10 çocuğundan 9’u şehit olan Nasır Hastanesi doktorlarından Alaa en-Neccar Hanım’ın; geçtiğimiz cumartesi günü de doktor eşi Hamdi en-Neccar, Han Yunus’taki saldırıda ağır yaralandı. Tedavi gördüğü hastanede şehit oldu. Alaa bacının hayatta kendisiyle yaralı bir evlâdı kaldı. Mücahitlerin tevekkül, teslimiyet, metanet ve iman kararlılıkları bütün dünyayı kendilerine hayran bırakıyor.
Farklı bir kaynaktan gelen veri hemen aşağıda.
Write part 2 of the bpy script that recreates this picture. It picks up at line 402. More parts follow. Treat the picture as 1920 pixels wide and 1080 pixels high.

Allah, onlara güç ve kuvvet versin!
BARIŞ SEFERBERLİĞİ
ÖNÜMÜZDE 5 altın gün var: 4 gün “Kurban Bayramı”, arefeyle birlikte 5 gün! Yaşadığımız “facia” noktasındaki şartlar ortada! Ölen sadece Gazze değil; tüm İslâm âlemi! Bu alev dünyayı bile yakar. Hem bayram günlerinde yükümlü olduğumuz görevleri yapalım; hem de bayramı adeta “barış seferberliği”ne dönüştürelim. Böylece Allah bize acısın, yeni sıkıntılardan korusun!
Herkes kendi konumundan sorumlu! Akraba, komşu ve dostlarımız var. Önceden karar verelim: Kimseyi kırmamaya, incitmemeye çalışalım. Mümkün mertebe “barış”ı engelleyecek üslûptan kaçınalım. İnsanlara sevgi ve merhametle yaklaşalım. Örneğimiz Hz. Peygamber olsun! Sıla-yı rahîm görevimizi yapmakta titizlik gösterelim. İşte Peygamber müjdesi: “Kim rızkının genişlemesini, ömrünün bereketlenmesini isterse akrabalarıyla iletişimini sürdürsün!” (Buharî)
Yöneticilerin sorumluluğu daha büyük! Söz ve davranışlarında “barışçı” bir üslûp kullanmalılar. “Barışçı” ve "âdil” olamayanlar yönetici olmaktan kaçınsınlar. Yöneticilik adaletle yapılırsa cennete girme vesilesi olur. Dünyalık için olursa “ateşten gömlek” haline dönüşür. Yöneticilerimiz, barışçı yöntemlerle diplomatik girişimlerde bulunup savaşı durduracak çareler bulmalıdır.
Ne olur, hiçbirimizin dünyada küs olduğu kimse kalmasın! Yunusça, “Beri gel barışalım” diyelim! Kucaklaşalım ki, içimiz, dışımız nurlansın! Rabbimiz buyurur: “Ey iman edenler! Hep birden barışa girin.” (Bakara, 208) Hz. Peygamber’in “Bir müminin kardeşine üç günden fazla küs durmasının helâl olmadığını” anlatan hadisini hatırlayalım. Kurban Bayramı’nı “Barış Bayramı”na dönüştürelim. Bayramınız mübarek olsun!